The final result was 7,000 16-oz cans of beer — not available for commercial sale but distributed to an array of water professionals and beer fans, along with a cameo at the recent UN 2023 Water Conference in New York City.

A rep from Epic says the beer “really made the rounds at the conference” and “several breweries reached out to learn more about collaborating.”

Drawing attention to a larger issue

Of course, the goal of a collaboration like this is to highlight water conservation in a part of the water cycle many don’t really think about.

“We’re a ‘flush and forget’ society,” Tartakovsky says.

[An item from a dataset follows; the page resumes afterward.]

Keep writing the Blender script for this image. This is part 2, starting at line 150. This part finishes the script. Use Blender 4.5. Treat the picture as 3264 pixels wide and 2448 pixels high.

US wastewater-treatment facilities process approximately 34 million gallons of water daily; so, there’s seemingly unlimited potential to find new ways to reuse the water that simply goes down a drain.

These brewery/treated-water collaborations have been somewhat of a forefront for the conversation/reuse conversation, with Loop noting at least 100 brewers (both home and professional) who have produced a similar beer to OneWater Brew over the last decade.

“(These beers) are a great public-awareness tool,” he says.

The state of Colorado was a recent example of the movement gaining steam as the latest state to legalize the use of direct potable reuse (DPR) water with Florida, Arizona and California also looking into similar measures. The goal is to help water customers get over any preconceived notions of treated wastewater and redirect it for potable uses.

Everyone involved hopes that the more these collaborations occur, the more they can get people talking about water.

“We should judge water by its quality, not its history,” Loop says.